Riddell’s page on the IMG Academy website was removed Tuesday. But a cached version includes the boarding school’s account of his duties and his credentials. As “coordinator and leader” of college entrance exam preparation, he was responsible for the school’s test prep curriculum and “also recruits tutors to fill the growing need for additional one-one-one [sic] tutoring, which allows IMG students to have private learning opportunities and customize their educational experience.”

Riddell, the school explained, “assists thousands of students in gaining admission to top American universities such as Stanford, Duke, Columbia, Dartmouth, University of Chicago, and many other notable institutions.”

Before returning to IMG Academy, he briefly played professional tennis. He competed in 10 matches between 2003 and 2005, according to Association of Tennis Professionals records. He went 0 for 10, earning $892 in total.

His experience on the professional circuit couldn’t have been more different from his record at Harvard, where he held a top singles spot as a freshman. His victories earned him laudatory coverage in the college paper. An account of a decisive triumph over Virginia Commonwealth University in 2003 ran with a pun for the headline, “RID OF THEM.” He told the Harvard Crimson that he “played with a deciding-match mentality.”

Since returning to Florida, Riddell has maintained a low profile.

His most public role has been as a coordinator of the Harvard Club of Sarasota. In 2012, he organized a luncheon with Bill Cotter, a constitutional law professor and former president of Colby College, about the Supreme Court.

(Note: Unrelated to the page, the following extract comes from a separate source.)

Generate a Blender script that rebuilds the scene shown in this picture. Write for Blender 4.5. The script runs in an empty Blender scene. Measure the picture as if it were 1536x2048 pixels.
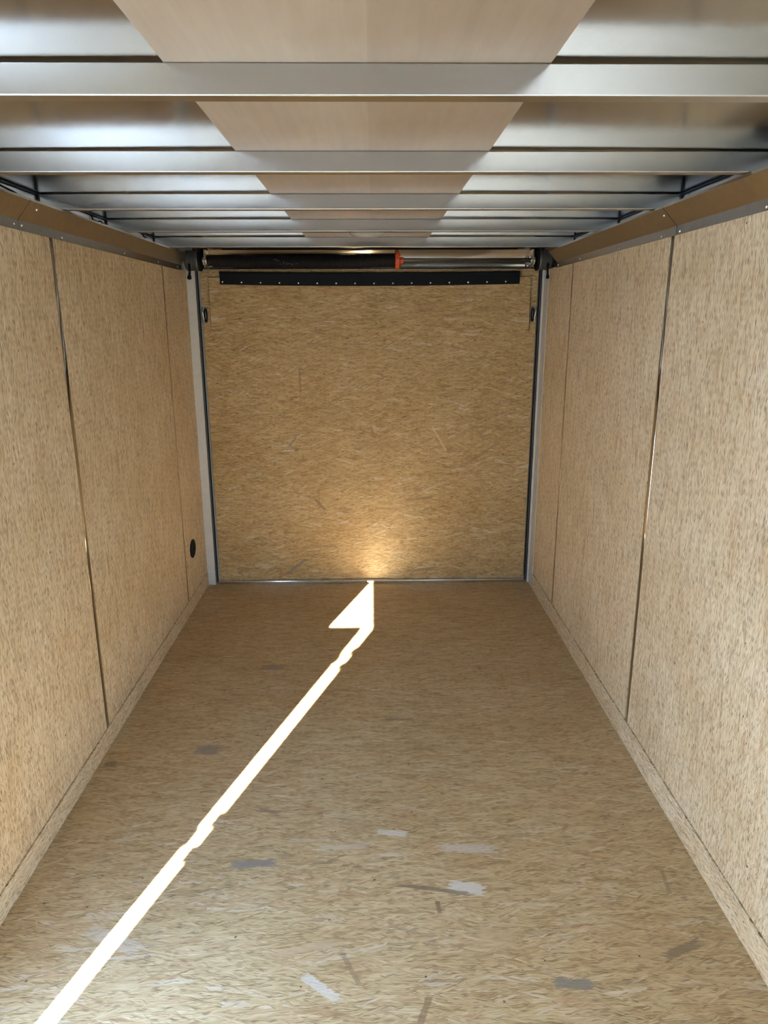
import bpy, bmesh, math, random
from mathutils import Vector, Matrix
random.seed(7)
C = bpy.context.scene
COL = C.collection
PI = math.pi

# ---------------------------------------------------------------- camera
H = 1.6
F_PX = 1426.73
PITCH, YAW, ROLL = math.radians(15.204), math.radians(0.908), math.radians(-0.174)
cam_d = bpy.data.cameras.new('camera')
cam = bpy.data.objects.new('camera', cam_d)
COL.objects.link(cam)
cy, sy, cp, sp = math.cos(YAW), math.sin(YAW), math.cos(PITCH), math.sin(PITCH)
fw = Vector((sy * cp, cy * cp, -sp))
rt = Vector((cy, -sy, 0))
up = rt.cross(fw)
c_, s_ = math.cos(ROLL), math.sin(ROLL)
rt, up = c_ * rt + s_ * up, -s_ * rt + c_ * up
m = Matrix.Identity(4)
for i in range(3):
    m[i][0], m[i][1], m[i][2] = rt[i], up[i], -fw[i]
m[0][3], m[1][3], m[2][3] = 0, 0, H
cam.matrix_world = m
cam_d.sensor_fit = 'VERTICAL'
cam_d.sensor_height = 36.0
cam_d.lens = F_PX / 2048 * 36.0
cam_d.clip_start = 0.02
C.camera = cam

# ---------------------------------------------------------------- sun, sky, exposure
SUN_V = Vector((1.064 / 1.8, 3.148 / 1.8, -1.0)).normalized()   # the way its rays travel
sun_d = bpy.data.lights.new('sun', 'SUN')
sun_d.energy = 51.0
sun_d.color = (1.0, 0.93, 0.78)
sun_d.angle = math.radians(0.5)
sun = bpy.data.objects.new('sun', sun_d)
COL.objects.link(sun)
sun.rotation_euler = SUN_V.to_track_quat('-Z', 'Y').to_euler()
sun.location = (-6, -18, 11)

w = bpy.data.worlds.new('sky')
C.world = w
w.use_nodes = True
wn = w.node_tree.nodes
wn.clear()
wo = wn.new('ShaderNodeOutputWorld')
bg = wn.new('ShaderNodeBackground')
tcw = wn.new('ShaderNodeTexCoord')
sepw = wn.new('ShaderNodeSeparateXYZ')
sky = wn.new('ShaderNodeValToRGB')       # clear sky: pale at the horizon, bluer overhead
el = sky.color_ramp.elements
el[0].position, el[0].color = 0.0, (0.74, 0.87, 1.0, 1)
el[1].position, el[1].color = 0.9, (0.30, 0.55, 1.0, 1)
e_ = el.new(0.3)
e_.color = (0.50, 0.73, 1.0, 1)
bg.inputs['Strength'].default_value = 10.0
w.node_tree.links.new(tcw.outputs['Generated'], sepw.inputs[0])
w.node_tree.links.new(sepw.outputs[2], sky.inputs[0])
w.node_tree.links.new(sky.outputs[0], bg.inputs[0])
w.node_tree.links.new(bg.outputs[0], wo.inputs[0])

C.view_settings.view_transform = 'Standard'
C.view_settings.look = 'None'
C.view_settings.exposure = 2.16
C.view_settings.gamma = 1.0
C.view_settings.use_curve_mapping = False
try:
    C.cycles.max_bounces = 9
    C.cycles.diffuse_bounces = 7
    C.cycles.glossy_bounces = 5
    C.cycles.sample_clamp_indirect = 12
    C.cycles.use_denoising = True
    C.cycles.adaptive_threshold = 0.08
    C.cycles.use_guiding = True
    C.cycles.blur_glossy = 0.6
except Exception:
    pass

# the left doorway and the assumed right one the daylight comes through (a sampling portal, gives off nothing)
for px_, py_, dx_ in ((-1.085, 0.7875, 1), (1.025, -1.275, -1)):
    pd = bpy.data.lights.new('doorway_portal', 'AREA')
    pd.shape = 'RECTANGLE'
    pd.size, pd.size_y = 0.84, 1.8
    po = bpy.data.objects.new('doorway_portal', pd)
    COL.objects.link(po)
    po.location = (px_, py_, 0.9)
    po.rotation_euler = Vector((dx_, 0, 0)).to_track_quat('-Z', 'Y').to_euler()
    pd.cycles.is_portal = True

# ---------------------------------------------------------------- helpers
def bx(bm, x0, x1, y0, y1, z0, z1, bev=0.0, seg=2):
    v = [bm.verts.new((x, y, z)) for x in (x0, x1) for y in (y0, y1) for z in (z0, z1)]
    fs = [bm.faces.new([v[i] for i in q]) for q in
          ((0, 1, 3, 2), (4, 6, 7, 5), (0, 4, 5, 1), (2, 3, 7, 6), (0, 2, 6, 4), (1, 5, 7, 3))]
    if bev > 0:
        es = list({e for f in fs for e in f.edges})
        bmesh.ops.bevel(bm, geom=es, offset=bev, segments=seg, affect='EDGES', profile=0.5)
    return v

def box(x0, x1, y0, y1, z0, z1, bev=0.0, seg=2):
    bm = bmesh.new()
    bx(bm, x0, x1, y0, y1, z0, z1, bev, seg)
    return bm

def tube(bm, pts, r, n=8, caps=True):
    pts = [Vector(p) for p in pts]
    rings = []
    ref = None
    for i, p in enumerate(pts):
        t = (pts[min(i + 1, len(pts) - 1)] - pts[max(i - 1, 0)]).normalized()
        if ref is None:
            ref = t.orthogonal().normalized()
        ref = (ref - t * ref.dot(t)).normalized()
        b = t.cross(ref)
        rr = r[i] if isinstance(r, (list, tuple)) else r
        rings.append([bm.verts.new(p + rr * (math.cos(2 * PI * k / n) * ref + math.sin(2 * PI * k / n) * b)) for k in range(n)])
    for a, b in zip(rings, rings[1:]):
        for k in range(n):
            bm.faces.new((a[k], a[(k + 1) % n], b[(k + 1) % n], b[k]))
    if caps:
        bm.faces.new(list(reversed(rings[0])))
        bm.faces.new(rings[-1])

def lathe_x(bm, prof, cx, cyy, cz, n=40):
    """prof: (x offset, radius) pairs turned about an axis along x"""
    rings = []
    for x, r in prof:
        rings.append([bm.verts.new((cx + x, cyy + r * math.cos(2 * PI * k / n), cz + r * math.sin(2 * PI * k / n))) for k in range(n)])
    for a, b in zip(rings, rings[1:]):
        for k in range(n):
            bm.faces.new((a[k], a[(k + 1) % n], b[(k + 1) % n], b[k]))
    bm.faces.new(list(reversed(rings[0])))
    bm.faces.new(rings[-1])

def prism_y(bm, prof, y0, y1):
    """closed outline of (x, z) pairs drawn out along y"""
    a = [bm.verts.new((x, y0, z)) for x, z in prof]
    b = [bm.verts.new((x, y1, z)) for x, z in prof]
    n = len(prof)
    for k in range(n):
        bm.faces.new((a[k], a[(k + 1) % n], b[(k + 1) % n], b[k]))
    bm.faces.new(list(reversed(a)))
    bm.faces.new(b)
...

“The Roberts court has been shifted to the right, but what does that mean for the future?” Riddell wrote in a notice advertising the event. “With so many landmark cases already scheduled on the Supreme Court’s docket for the coming session, there is plenty of impetus for hearing the inside scoop from a true expert and insider in Bill Cotter.”

For his part, he has largely stayed away from divisive political issues. Records show that he has kept his activities local, writing a $100 check in 2016 for the campaign of a Sarasota city commissioner.